RMOLJATENG.COM (11/10/2020) | Petani kopi Arabika di Dusun Gunung Malang, Desa Serang, Kecamatan Karangreja, Purbalingga, kini tengah giat menanam kopi di lahan bekas tegakan hutan milik Perhutani.

Penanaman kopi itu sebagai upaya menghijaukan kembali lereng Gunung Slamet khususnya di wilayah Gunung Malang.

Bermula pada tahun 1999 tepatnya di petak 18 Lereng Gunung Slamet, Perhutani menebangi kayu dan melakukan penanaman kembali atau reboisasi.
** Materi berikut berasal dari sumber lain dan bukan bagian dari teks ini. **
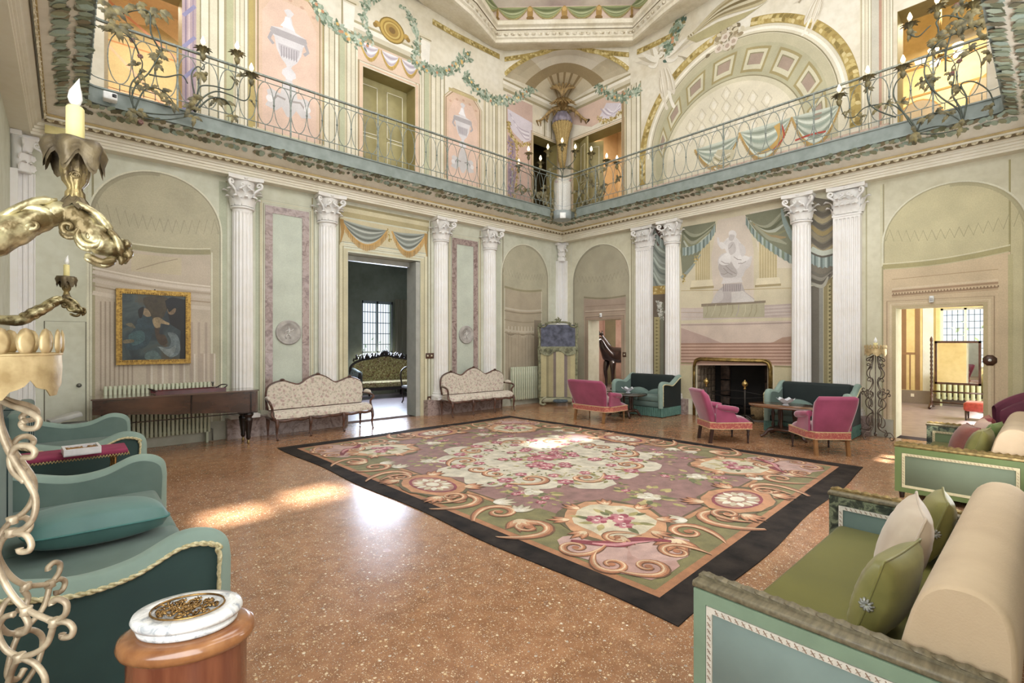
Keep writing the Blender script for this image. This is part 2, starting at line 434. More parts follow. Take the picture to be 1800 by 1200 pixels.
# ---- entablature: profile (distance from wall, z), swept round the four walls with mitred corners
def ring(prof, name, mat, segs=4, sides='LRSN', smooth=False, par=None, o0=0):
    mb = MB(); mb.smooth = smooth
    rows = []
    for (o, z) in prof: rows.append([V((XS+o, YL-o, z)), V((XR-o, YL-o, z)), V((XR-o, YN+o, z)), V((XS+o, YN+o, z))])
    for i in range(len(rows)-1):
        for j in range(4):
            a, b = rows[i], rows[i+1]; j2 = (j+1) % 4; n = mb.vs([a[j], a[j2], b[j2], b[j]]); mb.face((n, n+1, n+2, n+3), smooth)
    o = mb.build(name, mat, par); 
    return struct(o)
SO = 4.37
ent = [(0, SO), (.19, SO), (.19, SO+.035), (.205, SO+.04), (.205, SO+.075), (.225, SO+.08), (.225, SO+.11), (.25, SO+.12), (.255, SO+.135), (.262, SO+.14),
       (.262, SO+.15), (.30, SO+.165), (.31, SO+.20), (.335, SO+.205), (.34, SO+.235), (.31, SO+.25)]
trim1 = ring(ent, 'trim_1', m_cream)
# gilt fillet and egg moulding
ring([(.335, SO+.232), (.352, SO+.232), (.352, SO+.262), (.31, SO+.262)], 'trim_2', M('ochre gilt paint', '#c2a765', '#a88f52', rough=.6, scale=8))
egg = MB(); egg.smooth = True
def one_egg(c, t, n):
    for k in range(2):
        pass
    b = egg.vs([c-t*.046, c-t*.03-V((0, 0, .034)), c-V((0, 0, .045)), c+t*.03-V((0, 0, .034)), c+t*.046, c+n*.028-V((0, 0, .012))])
    for q in range(4): egg.face((b+q, b+q+1, b+5), True)
def eggs(p, q, n):
    L = (q-p).length; k = int(L/.115); t = (q-p).normalized()
    for i in range(k): one_egg(p+t*((i+.5)*L/k), t, n)
z = SO+.205; o = .325
eggs(V((XS+o, YL-o, z)), V((XR-o, YL-o, z)), V((0, -1, 0))); eggs(V((XR-o, YL-o, z)), V((XR-o, YN+o, z)), V((-1, 0, 0)))
eggs(V((XS+o, YN+o, z)), V((XS+o, YL-o, z)), V((1, 0, 0)))
e = egg.build('egg_moulding', M('egg moulding stucco', '#e3d8b8', '#a08b58', rough=.7, scale=30), trim1); e['kind'] = 'stuff'
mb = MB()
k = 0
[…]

Selanjutnya, Perhutani mengajak masyarakat yang berada di sekitar Lereng Gunung Slamet untuk menanam sayuran di bawah tegakan pohon yang bertahan selama 3 tahun.
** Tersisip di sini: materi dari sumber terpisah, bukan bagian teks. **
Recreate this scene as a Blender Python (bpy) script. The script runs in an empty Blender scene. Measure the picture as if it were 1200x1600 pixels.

Hal ini pun menguntungkan masyarakat untuk membantu perekonomian mereka pada saat itu hingga kerjasama tersebut berlanjut.

Lahan di bawah tegakan yang ditanami sayur rupanya memberikan kenyaman tersendiri bagi masyarakat terlebih didukung adanya Pengelolaan Hutan Bersama Masyarakat (PHBM), masyarakat dengan leluasa menggarap lahan dengan ditanami sayuran.
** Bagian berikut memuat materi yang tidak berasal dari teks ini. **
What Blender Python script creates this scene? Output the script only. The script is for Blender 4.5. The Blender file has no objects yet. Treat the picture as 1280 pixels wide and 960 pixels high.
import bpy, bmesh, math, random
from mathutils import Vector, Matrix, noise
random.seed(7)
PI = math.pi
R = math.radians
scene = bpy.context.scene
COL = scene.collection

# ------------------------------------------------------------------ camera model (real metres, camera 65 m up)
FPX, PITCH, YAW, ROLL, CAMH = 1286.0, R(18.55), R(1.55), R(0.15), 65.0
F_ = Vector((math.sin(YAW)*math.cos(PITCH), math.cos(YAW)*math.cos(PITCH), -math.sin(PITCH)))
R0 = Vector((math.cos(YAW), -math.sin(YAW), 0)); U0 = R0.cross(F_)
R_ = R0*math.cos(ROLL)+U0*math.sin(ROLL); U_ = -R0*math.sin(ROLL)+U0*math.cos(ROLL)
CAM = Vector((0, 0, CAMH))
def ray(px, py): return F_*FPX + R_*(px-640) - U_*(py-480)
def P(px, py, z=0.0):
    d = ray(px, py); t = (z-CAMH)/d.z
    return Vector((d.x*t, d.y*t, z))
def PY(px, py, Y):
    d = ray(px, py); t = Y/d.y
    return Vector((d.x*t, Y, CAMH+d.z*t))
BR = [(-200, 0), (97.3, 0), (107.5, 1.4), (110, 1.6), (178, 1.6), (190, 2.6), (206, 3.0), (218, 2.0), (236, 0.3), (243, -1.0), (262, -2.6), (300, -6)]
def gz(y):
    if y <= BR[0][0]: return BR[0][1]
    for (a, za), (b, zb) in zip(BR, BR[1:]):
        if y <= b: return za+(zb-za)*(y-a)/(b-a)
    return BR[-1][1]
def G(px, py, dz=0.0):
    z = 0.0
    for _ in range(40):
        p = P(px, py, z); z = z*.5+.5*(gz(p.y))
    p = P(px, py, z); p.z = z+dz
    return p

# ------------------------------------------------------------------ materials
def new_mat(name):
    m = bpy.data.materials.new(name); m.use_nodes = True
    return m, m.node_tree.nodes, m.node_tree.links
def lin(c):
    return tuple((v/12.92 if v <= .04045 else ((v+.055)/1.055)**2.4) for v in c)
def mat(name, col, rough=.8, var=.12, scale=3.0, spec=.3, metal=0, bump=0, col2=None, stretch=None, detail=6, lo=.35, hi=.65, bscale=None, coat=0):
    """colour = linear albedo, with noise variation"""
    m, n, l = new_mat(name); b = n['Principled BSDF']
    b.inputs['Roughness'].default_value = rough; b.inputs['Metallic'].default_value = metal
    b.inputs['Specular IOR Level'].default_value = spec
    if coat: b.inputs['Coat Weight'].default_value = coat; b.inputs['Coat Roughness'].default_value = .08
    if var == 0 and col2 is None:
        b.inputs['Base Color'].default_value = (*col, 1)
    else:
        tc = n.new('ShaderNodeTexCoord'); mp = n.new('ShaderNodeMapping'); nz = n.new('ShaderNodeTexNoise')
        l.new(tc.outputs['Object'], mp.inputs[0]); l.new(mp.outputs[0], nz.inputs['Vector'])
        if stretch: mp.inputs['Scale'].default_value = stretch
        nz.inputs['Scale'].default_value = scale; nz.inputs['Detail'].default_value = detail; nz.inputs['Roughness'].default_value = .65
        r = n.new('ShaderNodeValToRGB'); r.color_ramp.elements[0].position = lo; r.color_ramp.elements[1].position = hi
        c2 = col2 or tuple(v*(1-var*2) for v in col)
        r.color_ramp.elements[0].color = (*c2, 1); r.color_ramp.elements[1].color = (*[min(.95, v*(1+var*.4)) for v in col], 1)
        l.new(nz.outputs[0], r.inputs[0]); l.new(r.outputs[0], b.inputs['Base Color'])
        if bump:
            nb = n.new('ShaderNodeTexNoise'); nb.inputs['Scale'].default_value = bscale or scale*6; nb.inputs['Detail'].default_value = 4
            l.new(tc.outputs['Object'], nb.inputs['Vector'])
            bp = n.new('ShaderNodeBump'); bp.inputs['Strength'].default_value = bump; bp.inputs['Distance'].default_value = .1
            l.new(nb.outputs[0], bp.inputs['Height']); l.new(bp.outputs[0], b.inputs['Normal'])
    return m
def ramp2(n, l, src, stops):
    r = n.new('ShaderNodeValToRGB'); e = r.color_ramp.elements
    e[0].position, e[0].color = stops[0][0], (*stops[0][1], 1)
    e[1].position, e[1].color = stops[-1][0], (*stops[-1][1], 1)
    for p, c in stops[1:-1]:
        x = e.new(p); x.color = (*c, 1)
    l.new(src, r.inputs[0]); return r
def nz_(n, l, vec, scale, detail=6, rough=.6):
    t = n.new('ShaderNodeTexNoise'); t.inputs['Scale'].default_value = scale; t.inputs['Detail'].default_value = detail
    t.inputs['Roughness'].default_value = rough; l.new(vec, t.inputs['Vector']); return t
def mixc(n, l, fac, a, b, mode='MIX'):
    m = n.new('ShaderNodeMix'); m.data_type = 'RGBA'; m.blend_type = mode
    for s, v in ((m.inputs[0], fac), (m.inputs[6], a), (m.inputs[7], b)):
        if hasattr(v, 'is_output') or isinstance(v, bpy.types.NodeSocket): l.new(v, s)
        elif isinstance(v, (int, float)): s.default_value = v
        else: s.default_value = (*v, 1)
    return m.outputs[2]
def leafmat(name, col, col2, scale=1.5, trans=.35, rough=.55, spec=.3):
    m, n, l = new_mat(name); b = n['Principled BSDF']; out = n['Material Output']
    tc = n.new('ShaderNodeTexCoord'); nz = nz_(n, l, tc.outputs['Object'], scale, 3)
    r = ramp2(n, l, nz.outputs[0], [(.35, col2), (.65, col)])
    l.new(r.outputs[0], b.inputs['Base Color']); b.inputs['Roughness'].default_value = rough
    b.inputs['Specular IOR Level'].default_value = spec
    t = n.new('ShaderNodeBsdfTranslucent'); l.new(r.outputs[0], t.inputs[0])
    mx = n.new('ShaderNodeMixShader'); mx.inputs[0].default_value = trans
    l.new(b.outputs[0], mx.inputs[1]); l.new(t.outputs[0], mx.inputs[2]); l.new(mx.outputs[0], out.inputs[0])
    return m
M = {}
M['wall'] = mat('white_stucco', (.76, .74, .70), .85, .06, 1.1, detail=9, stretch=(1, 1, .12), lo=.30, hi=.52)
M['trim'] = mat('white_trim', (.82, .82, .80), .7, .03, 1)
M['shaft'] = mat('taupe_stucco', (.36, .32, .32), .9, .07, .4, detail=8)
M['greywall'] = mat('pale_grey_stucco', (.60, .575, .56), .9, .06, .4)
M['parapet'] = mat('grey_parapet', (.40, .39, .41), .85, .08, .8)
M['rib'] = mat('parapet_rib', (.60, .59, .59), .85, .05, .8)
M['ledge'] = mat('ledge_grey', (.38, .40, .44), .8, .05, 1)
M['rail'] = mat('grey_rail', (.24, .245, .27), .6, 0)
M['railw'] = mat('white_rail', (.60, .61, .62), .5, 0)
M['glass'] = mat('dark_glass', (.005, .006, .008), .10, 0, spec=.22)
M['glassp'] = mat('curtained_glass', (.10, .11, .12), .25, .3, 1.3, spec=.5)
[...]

Kemudian muncul Lembaga Masyarakat Desa Hutan (LMDH) yang bertugas untuk mengelola lahan di bawah tegakan bekerja sama dengan Perhutani.

Bertahun-tahun lahan tersebut ditanami dengan sayuran sampai pada tahun 2017 mulai muncul gagasan untuk menanam kopi. Namun, apa mau dikata berganti kepengurusan LMDH rupanya membawa dampak pada tanaman kopi yang mulai digalakkan petani kopi.

“Jadi dulu kopi sempat dibuang, menurut LMDH pada saat itu kopi dinilai tidak menghasilkan dan petani akhirnya mulai malas untuk menanam kopi, hanya ada beberapa batang kopi yang ditinggal dan digantikan lagi dengan komoditas sayuran dan tanaman dilem yang bukan tanaman keras,” kata Karsum, petani Kopi Gunung Malang, Minggu (11/10).

Tren kopi akhirnya kembali lagi pada tahun 2008 dimulai dari lahan petak 58 atau yang sekarang dikenal dengan area Wadas Gantung yang sempat gundul karena ditanami sayuran.

Hal ini kemudian membuat anak-anak Dusun Gunung Malang, Desa Serang, Kecamatan Karangreja yang tergabung dalam Komunitas Gumapala atau Gunung Malang Pecinta Alam merasa prihatin dan meminta agar lahan di area Wadas Gantung tidak lagi ditanami sayuran.

“Dari tahun 2008, kami mulai berpikir apabila terjadi kejadian yang tidak diinginkan seperti erosi tentu ini akan membahayakan masyarakat khususnya di Dusun Gunung Malang dan sekitarnya, dari situlah kami anak-anak Gumapala mulai menanami petak 58 agar Lereng Gunung Slamet tidak gundul,” ujarnya.

Sengketa demi sengketa akhirnya terselesaikan dengan mempertahankan agar lahan di Wadas Gantung tidak lagi ditanami sayuran.

Setiap hari jumat Komunitas Gumapala mengadakan kegiatan Jumat menanam hingga akhirnya kegiatan ini terdengar oleh para pecinta alam dan pegiat lingkungan.

“Mereka membantu bahkan ada yang membantu bibit dan membantu menanam tanaman yang sifatnya keras untuk menghijaukan kembali lahan yang sempat gundul,” kata Karsum.

Kemudian di tahun 2013, Komunitas Gumapala mulai mengembangkan lahan tidak hanya di petak 58 tetapi di petak-petak lainnya seperti petak 19 dan petak 18 yang juga membutuhkan perhatian.

Anak-anak Gumapala menggalakkan kembali tanaman kopi yang sebelumnya juga sempat melakukan pembibitan bahkan dibagikan secara gratis bagi para petani dan pegiat kopi.

“Hanya saja seiring berjalannya waktu dan kesibukan dan petani kopi Gunung Malang mulai merasakan hasil kerja keras mereka dan disibukan dengan proses panen dan produksi kopi akhirnya program pembibitan berhenti berganti dengan budidaya kopi,” ungkapnya.

Harapan terbesar petani Kopi Gunung Malang bersama pecinta alam dan pegiat lingkungan ingin lahan Perhutani tetap produktif dan menguntungkan berbagai pihak.

Hutan yang semat gundul hijau kembali karena sifat tanaman kopi yang konservatif dan masyarakat diuntungkan dengan hasil produksi buah kopinya.